Jack the Ripper Map

1888 Map of Whitechapel & Spitalfields

Nicholas Vassily

Jack the Ripper Suspect – Nicholas Vassily

a.k.a. Nicholai Vassily, Nicolai Wassili or Nicolai Vasiliev, was allegedly born in the Ukraine in 1847, and was educated in Tiraspol and at Odessa university. He inherited sufficient income for him to support himself without the need to work.

Wassili was described as tall, lean with a brawny form, burning black eyes and a pale waxy complexion. As a young man he joined the Skoptsy, a fanatical sect which lay outside the Russian Orthodox Church. The Skoptsy were referred to as the Shorn, in English language newspapers.

The Shorn condemned all sexual relations, even within marriage, as impure.
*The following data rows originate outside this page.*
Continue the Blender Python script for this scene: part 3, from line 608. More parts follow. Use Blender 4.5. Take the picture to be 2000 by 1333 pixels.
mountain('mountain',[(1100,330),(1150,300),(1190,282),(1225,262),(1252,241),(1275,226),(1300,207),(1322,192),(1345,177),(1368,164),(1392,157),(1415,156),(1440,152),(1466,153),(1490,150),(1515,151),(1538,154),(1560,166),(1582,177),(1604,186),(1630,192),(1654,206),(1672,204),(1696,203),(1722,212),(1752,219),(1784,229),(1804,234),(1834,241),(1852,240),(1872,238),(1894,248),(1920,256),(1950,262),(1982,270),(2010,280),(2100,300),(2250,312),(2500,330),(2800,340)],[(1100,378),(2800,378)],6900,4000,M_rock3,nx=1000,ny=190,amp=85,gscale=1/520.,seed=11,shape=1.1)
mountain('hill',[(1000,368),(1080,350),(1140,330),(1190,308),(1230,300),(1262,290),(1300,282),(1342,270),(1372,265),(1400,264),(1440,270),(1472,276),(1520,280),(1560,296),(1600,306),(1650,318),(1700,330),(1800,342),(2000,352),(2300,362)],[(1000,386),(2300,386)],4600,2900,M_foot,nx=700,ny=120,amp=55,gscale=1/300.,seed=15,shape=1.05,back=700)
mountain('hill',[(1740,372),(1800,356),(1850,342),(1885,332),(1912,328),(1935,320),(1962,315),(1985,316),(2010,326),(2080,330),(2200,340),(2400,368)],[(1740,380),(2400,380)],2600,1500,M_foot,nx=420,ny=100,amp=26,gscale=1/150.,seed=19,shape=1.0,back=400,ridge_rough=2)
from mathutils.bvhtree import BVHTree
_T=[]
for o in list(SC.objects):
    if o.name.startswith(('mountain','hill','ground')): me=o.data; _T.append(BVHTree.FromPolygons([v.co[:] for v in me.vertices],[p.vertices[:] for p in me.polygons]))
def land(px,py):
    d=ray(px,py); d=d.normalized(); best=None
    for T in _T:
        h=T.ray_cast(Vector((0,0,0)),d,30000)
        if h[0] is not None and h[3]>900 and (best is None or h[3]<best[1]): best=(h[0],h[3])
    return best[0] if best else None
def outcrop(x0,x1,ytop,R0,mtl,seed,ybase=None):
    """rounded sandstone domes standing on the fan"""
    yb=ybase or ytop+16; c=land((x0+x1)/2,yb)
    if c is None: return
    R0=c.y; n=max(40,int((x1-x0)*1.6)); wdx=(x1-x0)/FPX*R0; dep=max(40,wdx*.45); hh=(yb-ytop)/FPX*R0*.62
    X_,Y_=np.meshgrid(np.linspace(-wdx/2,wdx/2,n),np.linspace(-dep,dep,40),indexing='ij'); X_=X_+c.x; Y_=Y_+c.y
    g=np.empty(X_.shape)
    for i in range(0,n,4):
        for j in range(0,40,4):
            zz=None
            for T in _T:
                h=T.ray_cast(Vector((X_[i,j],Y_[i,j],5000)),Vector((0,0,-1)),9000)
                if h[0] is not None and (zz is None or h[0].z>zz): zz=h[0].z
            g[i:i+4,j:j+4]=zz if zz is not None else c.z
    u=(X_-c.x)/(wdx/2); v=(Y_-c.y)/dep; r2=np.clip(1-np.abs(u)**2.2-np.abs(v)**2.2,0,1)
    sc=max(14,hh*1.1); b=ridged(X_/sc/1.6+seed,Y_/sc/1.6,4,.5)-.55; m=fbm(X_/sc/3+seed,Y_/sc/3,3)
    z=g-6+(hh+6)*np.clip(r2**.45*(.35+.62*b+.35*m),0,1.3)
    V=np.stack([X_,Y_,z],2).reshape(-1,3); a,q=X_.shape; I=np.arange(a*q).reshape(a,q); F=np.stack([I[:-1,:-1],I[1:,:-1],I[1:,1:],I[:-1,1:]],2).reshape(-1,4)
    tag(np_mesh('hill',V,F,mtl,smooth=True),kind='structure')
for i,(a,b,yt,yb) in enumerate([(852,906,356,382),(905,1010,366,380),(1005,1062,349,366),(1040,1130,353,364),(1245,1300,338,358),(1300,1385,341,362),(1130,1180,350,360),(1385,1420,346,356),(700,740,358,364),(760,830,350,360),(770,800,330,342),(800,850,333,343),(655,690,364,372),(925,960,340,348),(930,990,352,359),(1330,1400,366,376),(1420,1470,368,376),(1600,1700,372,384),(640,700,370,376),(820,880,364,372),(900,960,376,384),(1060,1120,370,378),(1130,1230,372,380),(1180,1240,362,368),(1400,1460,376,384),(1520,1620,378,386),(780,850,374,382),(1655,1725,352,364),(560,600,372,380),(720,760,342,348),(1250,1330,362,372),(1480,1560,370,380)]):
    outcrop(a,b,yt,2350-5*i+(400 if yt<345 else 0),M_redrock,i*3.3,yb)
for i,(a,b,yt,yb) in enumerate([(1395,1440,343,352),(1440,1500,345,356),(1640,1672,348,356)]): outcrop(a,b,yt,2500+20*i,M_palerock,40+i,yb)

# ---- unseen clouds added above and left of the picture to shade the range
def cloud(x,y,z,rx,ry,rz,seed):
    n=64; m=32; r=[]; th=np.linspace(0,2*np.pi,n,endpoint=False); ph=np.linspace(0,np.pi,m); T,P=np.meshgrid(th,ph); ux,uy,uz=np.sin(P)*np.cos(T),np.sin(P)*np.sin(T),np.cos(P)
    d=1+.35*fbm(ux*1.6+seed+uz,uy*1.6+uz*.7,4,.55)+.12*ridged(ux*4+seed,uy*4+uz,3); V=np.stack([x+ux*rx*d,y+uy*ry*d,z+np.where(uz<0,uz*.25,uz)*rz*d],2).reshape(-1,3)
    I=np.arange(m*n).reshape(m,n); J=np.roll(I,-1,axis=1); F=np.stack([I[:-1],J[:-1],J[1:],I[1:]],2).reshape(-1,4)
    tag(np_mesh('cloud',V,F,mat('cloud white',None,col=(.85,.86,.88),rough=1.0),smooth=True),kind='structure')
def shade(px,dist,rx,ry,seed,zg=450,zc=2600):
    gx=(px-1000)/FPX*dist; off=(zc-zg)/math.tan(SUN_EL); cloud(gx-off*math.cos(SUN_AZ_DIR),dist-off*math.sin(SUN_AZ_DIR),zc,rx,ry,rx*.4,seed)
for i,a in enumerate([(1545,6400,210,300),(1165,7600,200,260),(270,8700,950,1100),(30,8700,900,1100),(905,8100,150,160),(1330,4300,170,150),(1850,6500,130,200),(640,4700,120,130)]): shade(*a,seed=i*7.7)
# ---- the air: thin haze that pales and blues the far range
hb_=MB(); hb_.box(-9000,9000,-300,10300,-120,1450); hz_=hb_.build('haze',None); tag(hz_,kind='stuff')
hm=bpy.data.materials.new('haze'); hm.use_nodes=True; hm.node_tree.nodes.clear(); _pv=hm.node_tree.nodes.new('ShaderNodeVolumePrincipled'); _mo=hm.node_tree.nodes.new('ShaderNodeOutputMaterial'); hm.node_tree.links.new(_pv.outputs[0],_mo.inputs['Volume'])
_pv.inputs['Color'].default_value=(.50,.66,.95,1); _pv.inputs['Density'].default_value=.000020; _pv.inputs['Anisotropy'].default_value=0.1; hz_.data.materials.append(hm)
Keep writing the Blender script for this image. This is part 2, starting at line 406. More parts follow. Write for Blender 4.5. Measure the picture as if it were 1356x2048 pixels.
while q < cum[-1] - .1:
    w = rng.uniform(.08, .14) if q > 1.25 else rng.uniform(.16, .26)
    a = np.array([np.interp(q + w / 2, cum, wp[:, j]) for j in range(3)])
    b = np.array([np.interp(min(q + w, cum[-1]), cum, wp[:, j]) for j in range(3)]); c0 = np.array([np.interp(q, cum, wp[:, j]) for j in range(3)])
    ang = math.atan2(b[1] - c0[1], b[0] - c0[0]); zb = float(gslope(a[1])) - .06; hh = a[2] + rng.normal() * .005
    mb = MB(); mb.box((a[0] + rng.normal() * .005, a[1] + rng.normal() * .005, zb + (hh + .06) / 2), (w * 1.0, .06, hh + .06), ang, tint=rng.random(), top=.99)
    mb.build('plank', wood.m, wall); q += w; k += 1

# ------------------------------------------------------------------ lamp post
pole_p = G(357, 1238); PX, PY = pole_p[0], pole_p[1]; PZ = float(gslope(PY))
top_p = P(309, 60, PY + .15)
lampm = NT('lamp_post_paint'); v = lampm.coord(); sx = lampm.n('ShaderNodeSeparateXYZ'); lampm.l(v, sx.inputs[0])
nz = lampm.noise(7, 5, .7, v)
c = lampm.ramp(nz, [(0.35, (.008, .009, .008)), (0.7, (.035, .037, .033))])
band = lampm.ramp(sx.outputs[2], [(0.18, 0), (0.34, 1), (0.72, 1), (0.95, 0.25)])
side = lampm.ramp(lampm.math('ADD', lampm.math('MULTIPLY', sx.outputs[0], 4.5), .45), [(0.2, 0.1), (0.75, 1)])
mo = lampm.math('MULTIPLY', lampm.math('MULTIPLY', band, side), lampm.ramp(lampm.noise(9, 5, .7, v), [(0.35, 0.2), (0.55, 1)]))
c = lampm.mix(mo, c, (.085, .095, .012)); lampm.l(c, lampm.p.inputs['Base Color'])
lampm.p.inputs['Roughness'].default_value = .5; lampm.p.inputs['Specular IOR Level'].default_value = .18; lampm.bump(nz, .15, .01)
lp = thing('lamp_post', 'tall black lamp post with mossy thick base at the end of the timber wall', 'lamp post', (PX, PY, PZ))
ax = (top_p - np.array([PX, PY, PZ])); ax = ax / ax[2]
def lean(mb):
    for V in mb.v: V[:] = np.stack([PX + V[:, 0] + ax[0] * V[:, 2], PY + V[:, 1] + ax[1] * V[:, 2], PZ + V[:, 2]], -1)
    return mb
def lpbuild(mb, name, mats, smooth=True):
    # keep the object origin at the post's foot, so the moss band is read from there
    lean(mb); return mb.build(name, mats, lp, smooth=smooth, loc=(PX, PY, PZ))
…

It is alleged that, the Russian church’s attempts to suppress the sect resulted in Wassili going into exile in Paris, where in the daytime he would toil away amongst piles of religious books, and at night would wander the streets calling on prostitutes to repent and join the Skoptsy.

(But the Skoptsy had no books. They rejected the authority of the Bible, believing in the revelations of the Holy Spirit which were set forth in their raspevetses, spiritual verses, which were sung at their prayer meetings.)

It was in 1872 that he met and fell in love with a young prostitute called Madeleine, whom he tried to reform. It was her rejection of him which contributed to his mental breakdown, and the start of a killing spree which left Madeleine and four other prostitutes dead within two weeks. All of them were stabbed in the back, although none were mutilated.

Wassily was arrested after a streetwalker he had attempted to kill cried out for help. He was committed to an asylum in Bayonne, and was released as cured on 1 January 1888, and it was then that he decided to go to London.

The press theorised that Wassili may have been Jack the Ripper, because of the similarities with the Whitechapel murders.

However, there is no evidence that Wassili, or any other spellings of his name, ever existed. There are no records of his arrest or committal to an asylum. There is also no evidence to confirm that a series of murders actually occurred in Paris. In addition, there is no record of him at the University of Odessa.

The only crimes in Paris which bore any similarity to the Whitechapel murders happened in 1875 in the district of Rochechouart, when five or six women were assaulted, though none were murdered.

The reports of his supposed murders in Paris are from European newspapers who often garbled their account of events, and very often resorted to copying each other without accurately checking their facts.

Conclusion: It is highly unlikely that Nicholai Vassily was Jack the Ripper.